When responding to a request for information under the Freedom of Information Act (“FOIA”), a school district met its burden when it explained in detail why the request was denied as unduly burdensome.
On June 2, 2016, the Sargent Shriver National Center on Poverty Law (“Shriver”), a nonprofit legal and policy advocacy organization for low-income individuals and families, submitted a FOIA request to the Chicago Public Schools (“CPS”) requesting complaints made to CPS involving police officers or security guards stationed at CPS schools from 2012 to 2016. CPS immediately invoked its right to an extension and on June 10, 2016, denied the request because there is no database that keeps the information Shriver sought and collecting the information would be unduly burdensome pursuant to FOIA Section 3(g), given the timeframe and potential locations for the complaints. CPS invited Shriver to narrow and clarify the request.
Shriver sent a second request on June 8, 2016, before it received a response for its first FOIA request, asking for alleged employee misconduct reports that involved in-school police officers entered into a specific database in 2014. Again, CPS almost immediately issued an extension letter. On June 16, 2016, CPS denied the request as unduly burdensome. CPS explained in its letter that its database does not have a field to identify in-school police officers, and so CPS staff would have to individually review more than 600 incident narratives for 2014. Once again, CPS invited Shriver to narrow its request.
Shriver submitted a third FOIA request on June 16, 2016, which was also denied. This third request was for all alleged employee misconduct reports entered into the database in 2014. CPS denied the request as unduly burdensome because the request yielded 635 results, which would require hundreds of man hours to review and redact. CPS concluded that the burden would outweigh the public interest in the records.

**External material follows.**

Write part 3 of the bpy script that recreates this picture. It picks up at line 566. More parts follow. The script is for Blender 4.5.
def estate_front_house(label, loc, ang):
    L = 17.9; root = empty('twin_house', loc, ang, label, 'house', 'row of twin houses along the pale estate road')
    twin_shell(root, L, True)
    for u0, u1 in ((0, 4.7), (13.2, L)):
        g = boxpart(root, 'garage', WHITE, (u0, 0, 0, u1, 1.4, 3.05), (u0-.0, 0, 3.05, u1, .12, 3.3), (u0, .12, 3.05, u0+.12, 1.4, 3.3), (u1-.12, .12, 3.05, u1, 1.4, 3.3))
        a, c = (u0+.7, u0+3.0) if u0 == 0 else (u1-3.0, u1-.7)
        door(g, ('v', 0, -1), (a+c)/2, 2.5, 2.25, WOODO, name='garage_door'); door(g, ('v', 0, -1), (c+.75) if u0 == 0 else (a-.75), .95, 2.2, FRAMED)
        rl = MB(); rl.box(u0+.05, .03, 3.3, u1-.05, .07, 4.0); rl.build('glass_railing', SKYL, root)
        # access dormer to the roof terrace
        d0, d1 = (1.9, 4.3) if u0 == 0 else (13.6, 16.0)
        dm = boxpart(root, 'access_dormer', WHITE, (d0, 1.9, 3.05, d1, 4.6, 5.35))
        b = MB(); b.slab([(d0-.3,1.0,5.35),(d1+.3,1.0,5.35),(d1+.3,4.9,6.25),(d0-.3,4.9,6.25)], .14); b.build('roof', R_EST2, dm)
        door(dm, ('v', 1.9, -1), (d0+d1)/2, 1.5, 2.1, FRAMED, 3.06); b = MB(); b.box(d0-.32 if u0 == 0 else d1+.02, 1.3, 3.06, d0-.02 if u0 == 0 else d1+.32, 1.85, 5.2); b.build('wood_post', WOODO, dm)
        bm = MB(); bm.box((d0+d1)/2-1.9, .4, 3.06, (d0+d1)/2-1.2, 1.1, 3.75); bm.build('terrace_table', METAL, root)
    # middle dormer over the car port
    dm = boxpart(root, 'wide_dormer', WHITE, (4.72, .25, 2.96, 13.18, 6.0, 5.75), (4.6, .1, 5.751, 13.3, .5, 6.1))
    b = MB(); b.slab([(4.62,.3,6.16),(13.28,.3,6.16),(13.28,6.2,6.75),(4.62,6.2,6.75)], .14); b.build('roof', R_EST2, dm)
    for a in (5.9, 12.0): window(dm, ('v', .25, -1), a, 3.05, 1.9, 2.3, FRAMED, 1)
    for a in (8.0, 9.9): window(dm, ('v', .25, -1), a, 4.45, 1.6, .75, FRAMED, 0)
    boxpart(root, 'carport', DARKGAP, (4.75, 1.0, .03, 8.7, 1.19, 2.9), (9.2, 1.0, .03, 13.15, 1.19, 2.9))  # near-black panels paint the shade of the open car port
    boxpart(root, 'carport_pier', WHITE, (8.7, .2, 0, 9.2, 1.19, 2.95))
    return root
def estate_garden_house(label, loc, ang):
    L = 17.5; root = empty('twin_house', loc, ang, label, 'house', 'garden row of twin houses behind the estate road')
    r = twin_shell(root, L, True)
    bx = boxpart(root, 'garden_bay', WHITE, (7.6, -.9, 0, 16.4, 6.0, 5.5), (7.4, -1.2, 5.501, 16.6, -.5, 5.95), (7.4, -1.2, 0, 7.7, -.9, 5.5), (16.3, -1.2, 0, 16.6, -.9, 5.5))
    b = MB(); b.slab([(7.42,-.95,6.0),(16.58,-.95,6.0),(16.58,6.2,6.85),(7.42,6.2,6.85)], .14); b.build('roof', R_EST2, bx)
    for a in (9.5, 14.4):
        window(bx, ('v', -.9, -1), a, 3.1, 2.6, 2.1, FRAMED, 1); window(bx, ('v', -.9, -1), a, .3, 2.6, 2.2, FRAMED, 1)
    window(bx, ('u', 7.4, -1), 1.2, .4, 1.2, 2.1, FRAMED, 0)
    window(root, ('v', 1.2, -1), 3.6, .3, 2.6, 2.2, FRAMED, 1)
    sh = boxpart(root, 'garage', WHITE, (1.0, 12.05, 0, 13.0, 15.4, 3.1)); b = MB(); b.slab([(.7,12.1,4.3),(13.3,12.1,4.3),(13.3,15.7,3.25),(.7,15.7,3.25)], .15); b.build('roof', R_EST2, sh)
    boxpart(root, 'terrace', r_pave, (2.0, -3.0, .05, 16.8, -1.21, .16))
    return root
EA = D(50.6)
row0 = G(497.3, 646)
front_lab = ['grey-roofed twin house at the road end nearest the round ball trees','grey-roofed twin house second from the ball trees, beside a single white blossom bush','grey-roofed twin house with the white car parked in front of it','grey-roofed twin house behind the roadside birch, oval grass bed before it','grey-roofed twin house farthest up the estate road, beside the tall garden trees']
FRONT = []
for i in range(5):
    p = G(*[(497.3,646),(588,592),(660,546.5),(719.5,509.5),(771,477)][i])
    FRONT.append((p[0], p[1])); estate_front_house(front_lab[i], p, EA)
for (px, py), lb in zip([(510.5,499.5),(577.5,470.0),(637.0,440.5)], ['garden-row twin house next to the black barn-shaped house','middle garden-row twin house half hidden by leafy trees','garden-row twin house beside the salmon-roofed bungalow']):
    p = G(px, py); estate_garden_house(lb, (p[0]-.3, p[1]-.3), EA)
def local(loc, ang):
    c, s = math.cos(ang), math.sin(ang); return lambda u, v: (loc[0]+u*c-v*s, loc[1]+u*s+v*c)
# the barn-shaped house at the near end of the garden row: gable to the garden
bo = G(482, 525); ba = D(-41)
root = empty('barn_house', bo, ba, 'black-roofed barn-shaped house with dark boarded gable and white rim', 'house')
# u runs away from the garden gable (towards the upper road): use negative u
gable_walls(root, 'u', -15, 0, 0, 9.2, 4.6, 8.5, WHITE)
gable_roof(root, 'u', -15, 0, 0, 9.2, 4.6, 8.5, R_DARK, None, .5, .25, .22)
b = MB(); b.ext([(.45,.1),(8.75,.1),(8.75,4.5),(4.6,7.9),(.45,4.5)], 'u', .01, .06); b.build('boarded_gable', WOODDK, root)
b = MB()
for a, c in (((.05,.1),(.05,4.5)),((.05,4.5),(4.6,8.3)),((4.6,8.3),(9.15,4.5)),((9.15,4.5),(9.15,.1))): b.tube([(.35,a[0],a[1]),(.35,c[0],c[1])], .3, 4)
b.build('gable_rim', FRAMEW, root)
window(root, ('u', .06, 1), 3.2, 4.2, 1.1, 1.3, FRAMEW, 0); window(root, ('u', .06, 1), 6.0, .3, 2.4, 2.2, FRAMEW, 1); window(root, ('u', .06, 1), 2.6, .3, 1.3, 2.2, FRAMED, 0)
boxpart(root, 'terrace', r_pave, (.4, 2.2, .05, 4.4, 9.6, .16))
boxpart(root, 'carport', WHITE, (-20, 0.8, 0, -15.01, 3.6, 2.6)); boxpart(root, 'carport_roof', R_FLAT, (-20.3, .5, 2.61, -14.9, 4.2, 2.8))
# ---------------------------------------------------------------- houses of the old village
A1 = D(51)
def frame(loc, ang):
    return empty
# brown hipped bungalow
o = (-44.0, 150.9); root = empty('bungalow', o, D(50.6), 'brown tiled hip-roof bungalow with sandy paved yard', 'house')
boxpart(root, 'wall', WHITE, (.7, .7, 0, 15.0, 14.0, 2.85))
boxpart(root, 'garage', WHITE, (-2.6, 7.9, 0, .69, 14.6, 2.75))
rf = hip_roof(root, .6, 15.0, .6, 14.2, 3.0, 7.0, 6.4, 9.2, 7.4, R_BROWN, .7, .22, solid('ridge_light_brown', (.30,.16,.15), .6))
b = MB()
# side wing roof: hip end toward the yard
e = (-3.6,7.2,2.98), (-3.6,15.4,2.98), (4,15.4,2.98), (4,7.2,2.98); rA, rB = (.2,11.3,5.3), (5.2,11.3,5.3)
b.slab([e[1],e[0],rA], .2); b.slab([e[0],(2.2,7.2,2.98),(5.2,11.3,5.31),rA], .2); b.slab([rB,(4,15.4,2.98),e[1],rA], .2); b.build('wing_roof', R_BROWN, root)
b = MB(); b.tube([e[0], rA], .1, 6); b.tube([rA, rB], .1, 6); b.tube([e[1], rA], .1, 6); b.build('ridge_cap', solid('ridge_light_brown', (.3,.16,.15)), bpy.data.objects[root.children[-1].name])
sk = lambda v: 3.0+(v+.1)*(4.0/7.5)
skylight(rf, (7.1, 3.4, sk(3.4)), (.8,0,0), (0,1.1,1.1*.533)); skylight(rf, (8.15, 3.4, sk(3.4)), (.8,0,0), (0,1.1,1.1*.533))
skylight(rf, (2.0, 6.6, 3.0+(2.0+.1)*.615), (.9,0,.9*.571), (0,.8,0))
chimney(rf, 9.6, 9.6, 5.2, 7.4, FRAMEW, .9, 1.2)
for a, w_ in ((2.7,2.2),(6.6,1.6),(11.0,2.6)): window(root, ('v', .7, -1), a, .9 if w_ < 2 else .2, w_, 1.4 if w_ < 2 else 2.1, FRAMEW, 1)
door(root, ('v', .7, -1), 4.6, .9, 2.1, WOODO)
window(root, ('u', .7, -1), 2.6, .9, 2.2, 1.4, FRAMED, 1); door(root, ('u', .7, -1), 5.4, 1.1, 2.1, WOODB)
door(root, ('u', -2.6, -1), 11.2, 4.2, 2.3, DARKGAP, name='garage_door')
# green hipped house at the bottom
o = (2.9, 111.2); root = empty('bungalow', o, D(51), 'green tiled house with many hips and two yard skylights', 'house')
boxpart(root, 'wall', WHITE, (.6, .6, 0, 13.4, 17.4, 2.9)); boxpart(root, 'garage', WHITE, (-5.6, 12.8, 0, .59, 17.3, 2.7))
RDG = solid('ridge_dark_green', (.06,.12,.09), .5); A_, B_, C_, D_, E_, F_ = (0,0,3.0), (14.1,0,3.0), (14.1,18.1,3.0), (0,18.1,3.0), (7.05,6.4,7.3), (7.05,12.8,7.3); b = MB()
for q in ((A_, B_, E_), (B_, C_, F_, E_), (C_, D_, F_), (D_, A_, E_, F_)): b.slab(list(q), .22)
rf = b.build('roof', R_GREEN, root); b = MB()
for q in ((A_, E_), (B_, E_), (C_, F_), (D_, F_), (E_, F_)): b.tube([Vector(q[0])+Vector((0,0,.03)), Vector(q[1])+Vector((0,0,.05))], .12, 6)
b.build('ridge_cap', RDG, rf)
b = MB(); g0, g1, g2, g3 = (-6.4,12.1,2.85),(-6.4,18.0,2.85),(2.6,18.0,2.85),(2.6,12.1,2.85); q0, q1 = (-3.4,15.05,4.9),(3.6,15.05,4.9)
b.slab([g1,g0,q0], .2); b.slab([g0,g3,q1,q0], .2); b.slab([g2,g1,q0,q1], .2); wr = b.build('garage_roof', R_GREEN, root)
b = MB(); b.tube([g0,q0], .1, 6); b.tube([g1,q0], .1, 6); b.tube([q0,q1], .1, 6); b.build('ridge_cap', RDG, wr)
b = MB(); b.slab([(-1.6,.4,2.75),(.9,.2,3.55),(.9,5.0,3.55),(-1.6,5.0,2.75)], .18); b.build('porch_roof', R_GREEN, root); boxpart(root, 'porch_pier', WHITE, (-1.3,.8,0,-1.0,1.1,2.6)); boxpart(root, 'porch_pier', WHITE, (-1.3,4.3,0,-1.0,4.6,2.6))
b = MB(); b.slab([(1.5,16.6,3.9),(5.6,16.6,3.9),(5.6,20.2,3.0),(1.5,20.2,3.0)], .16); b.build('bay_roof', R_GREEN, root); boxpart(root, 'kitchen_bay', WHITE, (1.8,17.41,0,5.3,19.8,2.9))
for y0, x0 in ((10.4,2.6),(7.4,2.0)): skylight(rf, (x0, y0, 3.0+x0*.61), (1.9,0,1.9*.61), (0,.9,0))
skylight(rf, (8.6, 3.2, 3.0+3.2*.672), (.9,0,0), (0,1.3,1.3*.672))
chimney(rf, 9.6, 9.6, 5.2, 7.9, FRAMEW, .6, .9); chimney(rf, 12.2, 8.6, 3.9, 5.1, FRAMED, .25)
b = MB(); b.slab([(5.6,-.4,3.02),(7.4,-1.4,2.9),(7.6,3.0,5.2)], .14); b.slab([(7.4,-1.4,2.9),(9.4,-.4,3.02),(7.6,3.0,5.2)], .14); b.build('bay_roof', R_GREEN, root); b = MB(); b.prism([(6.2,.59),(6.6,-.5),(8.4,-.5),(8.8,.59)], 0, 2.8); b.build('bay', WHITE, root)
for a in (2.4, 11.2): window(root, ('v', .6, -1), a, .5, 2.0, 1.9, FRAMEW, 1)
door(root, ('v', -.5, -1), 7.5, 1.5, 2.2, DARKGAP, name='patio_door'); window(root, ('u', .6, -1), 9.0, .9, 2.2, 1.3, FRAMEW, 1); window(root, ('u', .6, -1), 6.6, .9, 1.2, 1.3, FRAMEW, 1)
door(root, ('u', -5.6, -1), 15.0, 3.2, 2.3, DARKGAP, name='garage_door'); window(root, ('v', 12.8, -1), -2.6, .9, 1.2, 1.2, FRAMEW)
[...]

Shriver then filed a lawsuit with the Circuit Court of Cook County alleging that CPS willfully violated FOIA each time it denied Shriver’s requests and that CPS’s automatic extension was improper. CPS moved to dismiss the case because Shriver failed to allege any facts supporting its allegations. Specifically, CPS noted that Shriver did not allege facts to establish that CPS willfully or intentionally failed to comply with FOIA or otherwise acted in bad faith. The Circuit Court agreed with CPS and found that the extensions were proper and that Shriver failed to identify how CPS’s refusal to produce records was willful and intentional or otherwise in bad faith. Shriver appealed the Circuit Court’s holding to the Appellate Court.
The Appellate Court agreed with the Circuit Court. With respect to the time extensions, the Appellate Court emphasized that a public body has the unilateral ability to extend its response by five business days, which is exactly what CPS did. With respect to CPS’s denial of the FOIA requests as undue burdens, the Appellate Court found that CPS properly explained the reasons for the denials in its response letters, and the reasons provided showed that the burden of compliance would outweigh the public interest in disclosing the requested records.
This ruling confirms that when a public body denies a request because it is unduly burdensome, it should specifically state in the denial why the request is unduly burdensome and provide the requester an opportunity to narrow his/her request.